06-reference

practical data modeling mma ch3 no free lunch

Tue Feb 24 2026 19:00:00 GMT-0500 (Eastern Standard Time) ·reference ·source: Practical Data Modeling (Substack) ·by Joe Reis
data-modelingtechnical-debtdata-debtorganizational-debtmixed-model-artschapter-3

No Free Lunch: The Debt, The Excuses, and The Reality (Ch 3)

Chapter 3 confronts arguments against data modeling (“too much work,” “AI can do it,” “we’re moving too fast”) and introduces the three-debt framework:

  1. Technical debt — short-term code/schema decisions that compound
  2. Data debt — poor quality, governance, documentation, and models accumulating defects
  3. Organizational debt — eroded trust, siloed teams, lost credibility from bad data

These feed each other in a “Compounding Debt Loop”: messy code creates fragile models, fragile models produce conflicting metrics, conflicting metrics destroy trust, eroded trust forces more quick hacks. Uses the e-commerce JSON column case study to trace all three debts from one shortcut.

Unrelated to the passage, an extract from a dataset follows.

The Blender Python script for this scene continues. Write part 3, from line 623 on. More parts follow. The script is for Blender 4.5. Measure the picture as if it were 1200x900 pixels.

Reis frames data modeling as a spectrum between fast/reckless and slow/rigorous, with the ideal being intentional modeling calibrated to constraints. Exceptions: MVPs, exploratory analysis, and legacy/third-party systems where you have no control.

RDCO relevance

The three-debt framework is a powerful consulting tool. We can help clients quantify their debt — especially organizational debt (the “punch pass” metaphor). The Compounding Debt Loop visualization would work well in client presentations about why investing in dbt modeling pays off.